New ASU research highlights interesting side effects of innovation
In the not-too-distant future, it will become commonplace to see a car drive by with no one at the wheel. Or perhaps no one inside at all.
Self-driving cars are coming, and reports are they'll be safer, lead to less congestion and have a lower environmental impact than the cars we use today.
Sounds like a win, right?
Not for everyone. Turns out, there are some important players that will be adversely affected by the rise of the semi-autonomous auto: your state and local governments.
Arizona State University School of Public Affairs professor Kevin DeSouza wrote about the unintended consequences presented by self-driving cars in a recent article for Slate Magazine’s Future Tense blog.
Driverless vehicles, he wrote, "will pose surprising challenges to local governments and communities" who stand to lose "deep revenue sources acquired from driving-related violations such as speeding tickets and DUIs."
No one likes paying speeding tickets, and of course no one wishes for more inebriated drivers to help fill municipal coffers.
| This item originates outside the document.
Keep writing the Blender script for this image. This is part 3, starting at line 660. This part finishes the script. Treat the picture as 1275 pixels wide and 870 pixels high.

But the fact is, collecting fines for improper driving provides a lot of cash to increasingly cash-strapped local authorities. Computer-driven cars won't make the same mistakes that people do.
It's an important side effect to consider as technology marches forward. And there are others.
DeSouza worked with colleague David Swindell, associate professor in the School of Public Affairs, to lead a team of doctoral and post-doctoral students in research that explores how everything from self-driving cars to drones to artificial intelligence will affect society in the very near future.
That research was the basis for a May 2015 report published by the Brookings Institution.
Two areas the team found highly likely to experience negative impacts as a result of advancing technology were immigration and income inequality.
As far as immigration, DeSouza cites what is already happening in countries like Australia that are using technology to determine what kinds of professionals they need, be they engineers, hairdressers or teachers, and then recruiting them to come to that country.
He said more countries need to develop similar technology.
“If governments do not know how to build platforms to bring these individuals together, you are going to run the risk of these individuals moving away because borders are going to become irrelevant,” DeSouza said.
In the same way, the proliferation of drones and artificial intelligence threatens increased job losses due to the technology’s replacing humans in delivery positions or factories. And, because those types of positions usually require minimal skill or education, the replaced worker will find it harder to obtain alternative employment, resulting in an even larger income gap.
What’s even more alarming, DeSouza said, is that the very phenomenon of “exponential technological advancement” that is pushing younger, less-educated workers out of factory-type positions is also used by them (in the form of personal computers, iPhones, etc.) to socialize with people halfway around the world in online communities who are all too ready to take advantage of their disenchantment in order to radicalize them.
“So radicalization and income inequality and the whole online networks where all these messages are spread is very troublesome to me,” he said. “And I think income inequality today, we have a situation where we are still not finding ways to have technology be leveraged to help people get out of poverty.”
So what to do?
DeSouza and Swindell’s team found that in order for advancing technologies to fulfill their intended purposes without negative consequences, preparation is key.
“The public sector will have to increasingly become more proactive when it comes to managing these technologies,” said Kendra Smith, a post-doctoral student in ASU’s College of Public Service and Community Solutions who researched the topic with DeSouza and Swindell.
What that means, DeSouza said, is “being more open and transparent in terms of innovation.”
He points to XPRIZE, an open innovation, prize-based competition that invites non-governmental parties to try their hand at building various technological devices. XPRIZE began as engineer Peter Diamandis’ response to governmental refusal to financially support the development and launch of a new spaceflight instrument.
By petitioning the public to build the spaceflight instrument for a monetary prize, XPRIZE essentially changed the mold of how technological advancement can be funded and realized.
“While [XPRIZE] paid out only $10 million, the people who invested in building the spacecrafts leveed out more than $40 million. So they got a 4-to-1 return. And now we have this whole private space market,” DeSouza said.
Another instance where embracing open innovation led to positive results was when healthcare.gov launched. Initially a disaster, the site finally got up and running after a group of techno-enthusiast volunteers in D.C. – who would come to be known as “18F” – offered their services to resolve the issues at a rate that private contractors, who would have traditionally been tasked with the job, wouldn’t have been able to.
Examples like XPRIZE and 18F show how society is capable of handling technological advancements in new ways.
Besides embracing open innovation, DeSouza said thinking ahead about how to manage communities of the future rather than concentrating on how to manage them now, as well as “building a culture of experimentation” are integral to humankind living in harmony with advancing technology.
“I think government is capable,” DeSouza said. “It’s just whether it wants to or not.”